İnsanların ülkelerini bu tarzda sevmelerinin yol açacağı siyasal sonuçlar ayrı bahis; ben bu yazıda meselenin bu tarafı üzerinde durmayacağım. Yine de, Vahap Coşkun’un ikinci yazısının sonunda, Haffner’in Almanyasından yola çıkarak günümüz dünyası için yaptığı uyarıları bir daha hatırlayarak, meselenin bu yanını da özetlemiş olalım. Şöyle yazmıştı Vahap Coşkun:
“Sıradan, el attığı işlerde dikiş tutturamamış, başarısız biriydi Hitler. Ancak o, Almanya gibi Aydınlanma düşüncesine beşiklik etmiş, büyük filozoflar, besteciler, tarihçiler, edebiyatçılar ve devlet adamları yetiştirmiş ve dünya düşüncesine yön vermiş bir ülkede milyonlarca Almanı arkasına aldı. Milliyetçilik histerisine kapılmış bir halk onu takip etti ve nihayetinde o da kendi elleriyle kendi ülkesini mahvetti. (…) Bilhassa dünya çapında liberal değerlerin altının oyulduğu ve buna karşılık faşizan-otoriter yaklaşımların parlatıldığı bu dönemde, özgürlüğü savunmada gösterilecek tereddüdün telafisi imkânsız hasarlara yol açabileceğini ve bu işin şakasının olmadığını daima akılda tutmak gerekiyor.”
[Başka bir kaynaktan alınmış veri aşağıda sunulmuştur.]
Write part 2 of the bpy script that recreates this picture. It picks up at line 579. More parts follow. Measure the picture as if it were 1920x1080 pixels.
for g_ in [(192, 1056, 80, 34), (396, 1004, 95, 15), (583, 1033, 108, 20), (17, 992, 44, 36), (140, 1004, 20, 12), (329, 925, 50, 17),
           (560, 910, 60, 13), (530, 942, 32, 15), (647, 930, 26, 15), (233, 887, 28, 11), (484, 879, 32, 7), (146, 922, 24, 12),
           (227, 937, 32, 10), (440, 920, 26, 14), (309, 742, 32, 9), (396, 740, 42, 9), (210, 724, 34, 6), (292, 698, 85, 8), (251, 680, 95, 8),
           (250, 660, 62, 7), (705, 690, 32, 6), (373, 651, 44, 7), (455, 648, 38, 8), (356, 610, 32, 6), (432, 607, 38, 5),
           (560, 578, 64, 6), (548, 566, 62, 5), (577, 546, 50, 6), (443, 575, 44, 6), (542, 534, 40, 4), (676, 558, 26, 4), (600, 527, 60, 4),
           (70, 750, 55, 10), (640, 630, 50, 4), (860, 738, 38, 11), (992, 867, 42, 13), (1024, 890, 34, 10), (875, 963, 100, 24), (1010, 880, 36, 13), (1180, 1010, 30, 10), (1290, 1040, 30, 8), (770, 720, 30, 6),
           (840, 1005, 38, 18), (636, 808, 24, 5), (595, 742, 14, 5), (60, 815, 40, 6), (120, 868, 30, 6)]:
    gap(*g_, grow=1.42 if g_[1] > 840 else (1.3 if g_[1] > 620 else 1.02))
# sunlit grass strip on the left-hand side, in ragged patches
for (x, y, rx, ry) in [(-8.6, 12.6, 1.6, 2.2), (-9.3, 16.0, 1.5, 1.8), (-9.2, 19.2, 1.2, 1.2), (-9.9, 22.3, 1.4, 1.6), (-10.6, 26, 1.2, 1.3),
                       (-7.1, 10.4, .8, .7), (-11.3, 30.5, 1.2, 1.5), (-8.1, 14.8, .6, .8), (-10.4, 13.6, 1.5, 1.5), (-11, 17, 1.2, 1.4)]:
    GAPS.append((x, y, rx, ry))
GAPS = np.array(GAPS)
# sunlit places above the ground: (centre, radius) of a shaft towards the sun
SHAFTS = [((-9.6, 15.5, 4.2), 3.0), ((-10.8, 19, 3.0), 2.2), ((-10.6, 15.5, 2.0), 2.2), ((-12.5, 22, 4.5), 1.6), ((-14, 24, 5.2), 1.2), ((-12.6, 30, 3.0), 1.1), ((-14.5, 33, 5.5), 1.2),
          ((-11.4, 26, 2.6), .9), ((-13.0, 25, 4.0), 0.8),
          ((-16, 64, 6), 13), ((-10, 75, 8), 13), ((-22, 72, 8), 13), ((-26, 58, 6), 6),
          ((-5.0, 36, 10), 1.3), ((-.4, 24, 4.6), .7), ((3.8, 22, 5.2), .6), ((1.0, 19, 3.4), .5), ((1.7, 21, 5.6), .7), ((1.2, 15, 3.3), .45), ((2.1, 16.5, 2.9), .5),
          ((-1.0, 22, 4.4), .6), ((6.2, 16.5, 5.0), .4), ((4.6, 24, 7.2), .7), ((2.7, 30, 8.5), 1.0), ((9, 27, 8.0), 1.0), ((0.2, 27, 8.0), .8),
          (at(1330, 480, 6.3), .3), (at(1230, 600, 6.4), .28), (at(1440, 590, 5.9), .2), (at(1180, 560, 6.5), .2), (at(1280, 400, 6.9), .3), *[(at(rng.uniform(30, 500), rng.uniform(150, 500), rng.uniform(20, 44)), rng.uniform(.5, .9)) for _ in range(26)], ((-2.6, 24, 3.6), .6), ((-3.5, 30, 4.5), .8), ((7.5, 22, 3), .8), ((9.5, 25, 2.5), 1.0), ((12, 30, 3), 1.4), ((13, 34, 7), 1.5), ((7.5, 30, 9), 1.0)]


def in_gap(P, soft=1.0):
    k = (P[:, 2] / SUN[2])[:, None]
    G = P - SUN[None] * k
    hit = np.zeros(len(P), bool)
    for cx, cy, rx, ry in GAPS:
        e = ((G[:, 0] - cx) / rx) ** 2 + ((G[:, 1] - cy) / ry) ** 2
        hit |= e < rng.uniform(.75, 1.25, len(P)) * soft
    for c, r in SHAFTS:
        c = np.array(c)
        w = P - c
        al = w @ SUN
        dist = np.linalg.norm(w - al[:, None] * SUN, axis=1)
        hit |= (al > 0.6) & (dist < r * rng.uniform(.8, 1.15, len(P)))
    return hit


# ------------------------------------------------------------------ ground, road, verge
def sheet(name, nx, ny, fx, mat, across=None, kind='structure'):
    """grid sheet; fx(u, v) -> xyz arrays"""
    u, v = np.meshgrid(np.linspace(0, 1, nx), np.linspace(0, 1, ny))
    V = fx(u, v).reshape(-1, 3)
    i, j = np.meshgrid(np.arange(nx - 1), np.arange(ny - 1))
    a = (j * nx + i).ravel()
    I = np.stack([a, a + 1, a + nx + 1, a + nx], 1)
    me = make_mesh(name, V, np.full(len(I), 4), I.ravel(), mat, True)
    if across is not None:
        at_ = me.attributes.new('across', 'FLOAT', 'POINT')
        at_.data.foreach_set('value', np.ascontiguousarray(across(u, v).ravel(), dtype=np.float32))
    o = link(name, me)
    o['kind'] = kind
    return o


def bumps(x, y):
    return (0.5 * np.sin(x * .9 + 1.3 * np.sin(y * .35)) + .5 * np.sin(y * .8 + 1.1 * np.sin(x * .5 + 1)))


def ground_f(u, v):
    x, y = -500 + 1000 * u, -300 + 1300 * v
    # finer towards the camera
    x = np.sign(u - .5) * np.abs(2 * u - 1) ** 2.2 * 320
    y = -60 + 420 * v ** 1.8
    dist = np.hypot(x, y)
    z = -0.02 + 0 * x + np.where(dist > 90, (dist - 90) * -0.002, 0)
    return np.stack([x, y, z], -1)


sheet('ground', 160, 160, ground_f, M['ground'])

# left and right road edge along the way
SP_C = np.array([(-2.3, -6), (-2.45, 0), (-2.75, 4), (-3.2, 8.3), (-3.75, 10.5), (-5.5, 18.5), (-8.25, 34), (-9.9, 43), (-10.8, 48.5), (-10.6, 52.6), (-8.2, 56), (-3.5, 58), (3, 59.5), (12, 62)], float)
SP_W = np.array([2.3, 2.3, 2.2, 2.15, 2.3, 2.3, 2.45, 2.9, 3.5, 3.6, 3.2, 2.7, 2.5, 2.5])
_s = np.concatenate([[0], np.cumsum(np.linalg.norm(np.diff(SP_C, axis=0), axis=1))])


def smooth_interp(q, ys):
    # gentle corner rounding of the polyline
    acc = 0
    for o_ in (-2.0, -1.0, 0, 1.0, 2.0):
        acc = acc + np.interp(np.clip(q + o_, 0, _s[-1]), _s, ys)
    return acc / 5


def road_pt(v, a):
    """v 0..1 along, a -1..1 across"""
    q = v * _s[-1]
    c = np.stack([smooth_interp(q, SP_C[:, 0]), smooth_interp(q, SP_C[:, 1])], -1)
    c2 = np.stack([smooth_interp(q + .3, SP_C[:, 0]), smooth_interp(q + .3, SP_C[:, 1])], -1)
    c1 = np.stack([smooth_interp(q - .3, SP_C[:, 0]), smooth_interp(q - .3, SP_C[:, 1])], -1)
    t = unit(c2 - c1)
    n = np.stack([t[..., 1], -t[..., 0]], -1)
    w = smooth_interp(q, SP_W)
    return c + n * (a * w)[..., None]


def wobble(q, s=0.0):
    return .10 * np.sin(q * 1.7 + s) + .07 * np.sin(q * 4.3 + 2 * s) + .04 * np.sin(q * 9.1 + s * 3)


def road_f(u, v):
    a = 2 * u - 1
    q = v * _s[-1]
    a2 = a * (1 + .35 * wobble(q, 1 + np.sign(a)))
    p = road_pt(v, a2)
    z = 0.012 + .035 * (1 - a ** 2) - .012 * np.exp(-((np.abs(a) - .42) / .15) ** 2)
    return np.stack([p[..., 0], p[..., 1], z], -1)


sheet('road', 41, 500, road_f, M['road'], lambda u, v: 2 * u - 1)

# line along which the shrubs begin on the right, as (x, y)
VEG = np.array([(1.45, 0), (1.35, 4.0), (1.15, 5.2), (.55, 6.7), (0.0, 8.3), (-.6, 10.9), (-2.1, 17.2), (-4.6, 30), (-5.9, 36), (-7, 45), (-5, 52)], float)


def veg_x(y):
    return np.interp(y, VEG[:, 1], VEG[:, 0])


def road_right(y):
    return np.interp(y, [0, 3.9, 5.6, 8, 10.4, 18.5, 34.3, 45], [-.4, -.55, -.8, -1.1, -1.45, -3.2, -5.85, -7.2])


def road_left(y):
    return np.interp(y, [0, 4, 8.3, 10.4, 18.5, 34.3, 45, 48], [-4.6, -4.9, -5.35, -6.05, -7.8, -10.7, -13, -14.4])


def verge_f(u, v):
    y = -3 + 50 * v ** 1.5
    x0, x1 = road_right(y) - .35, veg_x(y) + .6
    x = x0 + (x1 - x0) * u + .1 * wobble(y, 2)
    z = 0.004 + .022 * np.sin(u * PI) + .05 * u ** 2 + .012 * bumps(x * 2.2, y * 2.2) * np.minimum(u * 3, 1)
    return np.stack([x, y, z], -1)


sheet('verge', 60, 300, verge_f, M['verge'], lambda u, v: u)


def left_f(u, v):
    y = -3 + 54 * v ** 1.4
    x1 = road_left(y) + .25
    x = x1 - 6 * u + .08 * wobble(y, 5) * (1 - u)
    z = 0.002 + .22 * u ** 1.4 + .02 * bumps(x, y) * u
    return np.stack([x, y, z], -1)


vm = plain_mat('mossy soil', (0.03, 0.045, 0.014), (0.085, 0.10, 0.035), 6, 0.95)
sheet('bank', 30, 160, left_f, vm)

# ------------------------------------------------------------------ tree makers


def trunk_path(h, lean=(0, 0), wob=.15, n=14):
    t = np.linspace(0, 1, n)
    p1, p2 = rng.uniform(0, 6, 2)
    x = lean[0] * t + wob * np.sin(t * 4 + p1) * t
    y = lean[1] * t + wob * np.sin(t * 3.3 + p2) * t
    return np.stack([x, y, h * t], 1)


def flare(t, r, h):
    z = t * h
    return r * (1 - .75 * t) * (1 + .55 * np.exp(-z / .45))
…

“Türkiye’nin herhangi bir savaşta haksız olma ihtimali var mı?”
Bu soru, iki yıl önce Serbestiyet’te kaleme aldığım bir yazının başlığıydı ve anlaşılabileceği gibi, yine insanların ülkelerini Nazi Almanyasındaki Almanlar gibi sevmelerindeki ahlaki probleme dairdi.
Yazıda, kendi milletinin ve devletinin her durumda “haklı” olduğuna inanmak demek olan milliyetçiliğin aşırı varyantlarının, insanlığın geliştirdiği en temel değerlerin zorunlu inkârı anlamına geleceğini öne sürüyor, milliyetçiliğin, o değerlerin en başında gelen adalet duygusunu nasıl öldürdüğünü gündelik hayattan bir örnekle anlatıyordum:
“Bazı bağlanma ve sevme biçimleri, adalet duygusunu önemsizleştirir, arka plana iter… Çocuğu mahalledeki arkadaşıyla kavgaya tutuşan babanın kendi çocuğunun haksız olma ihtimalini aklından bile geçirmeyip öbür çocuğa tokatı basmasında olduğu gibi… Yakınlarımızı koruma ve kollama duygusuna kanunların verdiği prim de açıklayıcıdır; Türk Ceza Kanunu’na göre, suç işlemiş çocuklarını saklayıp kayıran anne-baba suçluya yataklık etmekle suçlanamaz!
“Kör milliyetçiliğin bakış açısıyla, ne olup bittiğine bakmaksızın mahalle arkadaşıyla kavgaya tutuşan çocuğunun yanında yer alıp arkadaşına tokatı basan babaya hak veren bakış açısı arasında hiçbir fark yoktur. Tıpkı, hangi suçu işlemiş olursa olsun, çocuğunun ceza almaması için elinden geleni yapan babanın yasalar karşısında ‘masum’ olduğunu onaylayan bakış açısı arasında fark olmaması gibi…
“Milliyetçilik de, bu örneklerde olduğu gibi adaleti bir değer olmaktan çıkartan bir rol oynar. Belki de yanlış, hatalı davranılıyor olabileceğine dair bütün kuşkular bu mutlak haklılık duygusu üzerinden silinir, geriye ‘bizim’ adımıza ne yapılırsa yapılsın ‘bizim’ haklı olduğumuz bir tablo kalır.”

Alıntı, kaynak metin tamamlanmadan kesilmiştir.